Afterward, there were some thoughts that the game really wasn't that big of a deal because it was played against lowly Buffalo. But when you've lost four games in a row on a dismal road trip to bring your team to .500, the old cliche is true: A win's a win.

I guess it was just what the Wild needed. It went from a losing streak to a three-game winning streak, even if they almost blew it against Winnipeg and won in overtime. But that's a different story. Hint: Officials got too involved in that game.

I suppose I can't finish up here without addressing the illness in the locker room. Yes, it seems four Wild players have had the mumps. Other teams in the league, and even an official, have dealt with this as well. The common thread is teams that played in LA and Anaheim around the same time earlier in the year.

The Wild usually have the flu go through parts of the team during the season, but the mumps? Come on.

Wednesday, November 5, 2014

Time will tell if Molitor can really be 'here to win'

In sports, everybody loves a winner. So it's a good thing Paul Molitor is here to win.

That was the overall message he threw out there during a Tuesday news conference where he was introduced as the 13th manager for the Minnesota Twins. Molitor, who's worked within the Twins organization over the past few years, replaces Ron Gardenhire.

With a few candidate names floating around for the job, hometown-boy Molitor always seemed to be in the center of it all. I would've liked to see Doug Mientkiewicz get a shot, especially since he's had managerial success in the Twins minor league system. But oh well.

All in the Twins family
While Molitor, 58, hasn't been a manager before (which could be a drawback), he's been around baseball and around the Twins club for a long time. This could be good and bad. He knows the players, the so-called "Twins Way" and what's gone well or terribly awry the past four, 90-plus loss seasons.

However, many out there were clamoring for General Manager Terry Ryan and the Pohlads to go in an entirely different direction and make a hire from outside rather than within. I really don't know if I have a great gut feeling either way on this. I think, as cliche as it sounds, time will tell.

The manager change was a necessary one, so I'm glad for that. I also don't think a skipper has sole control over how many wins a team gets during the year, but I'm hoping Molitor might be able to make some changes where he sees improvement could be made.

Finding the right changes
I'm not exactly sure what that would be. Maybe it's throwing baseball's book out the window for the ninth inning when your starter is cruising and you don't yank him in favor of the closer. Maybe it's laying out firmer expectations for players in the clubhouse and attaching consequences to those expectations. Maybe it's shuffling the batting order. Maybe it's working with players to improve the defense so we can get some Gold Glove Awards back to Minnesota.

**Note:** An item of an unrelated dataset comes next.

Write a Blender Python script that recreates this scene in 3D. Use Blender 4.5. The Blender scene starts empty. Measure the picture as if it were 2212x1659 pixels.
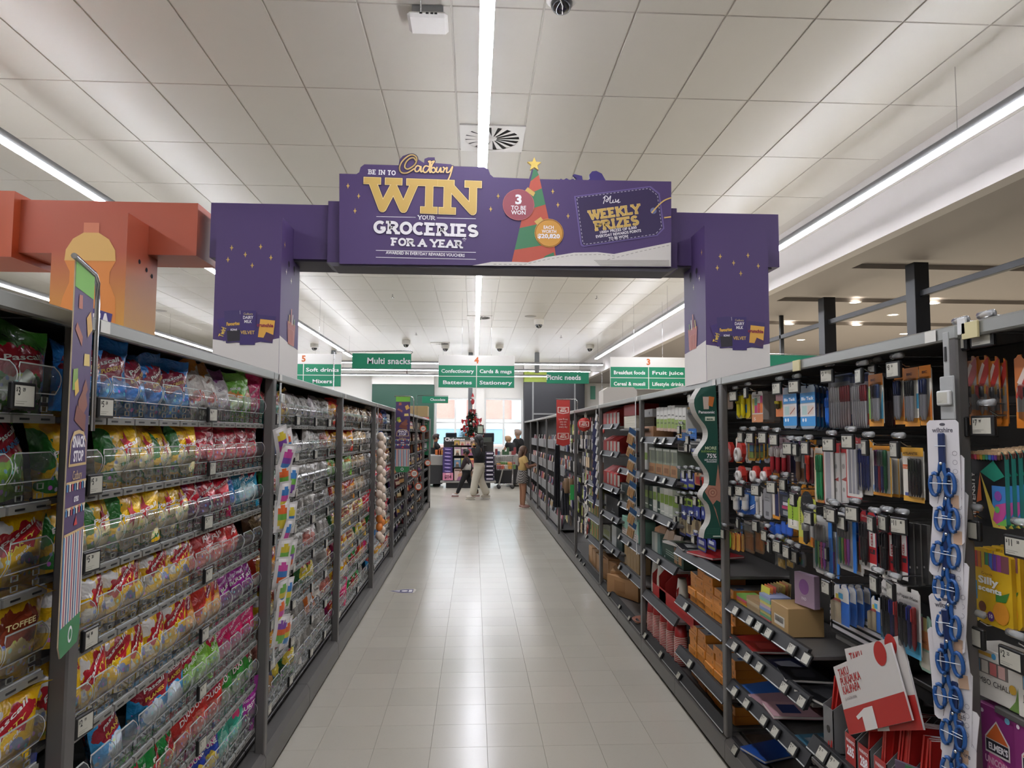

Molitor said Tuesday that he could find a lot of things he liked about last year's team. That's fine, just make sure to build on those strengths and certainly not ignore the downfalls.

I'm also curious to see who the supporting coaches will be. The past few years, the Twins simply shuffled guys around to different positions rather than go out and find replacements. I am definitely interested to see who's hired as the pitching coach; I really think Rick Anderson needed to go more than Gardy but also recognized they were a package deal.

Molitor had a great career
Though he's a St. Paul lad and Cretin High graduate, just like Joe Mauer, Molitor didn't put on a Twins uniform until the end of his playing career. He spent most of his tenure with the Milwaukee Brewers where he racked up triples, hits and .300 batting averages.

He won a World Series with the Toronto Blue Jays in 1993 and took home MVP honors for his performance in the Series. He knocked in his 3,000th hit as a member of the Twins. He's also one of those players who has the honor of getting voted into the Baseball Hall of Fame as a first-timer.

I just hope he can be as successful with a manager's cap on as he was with a batting helmet.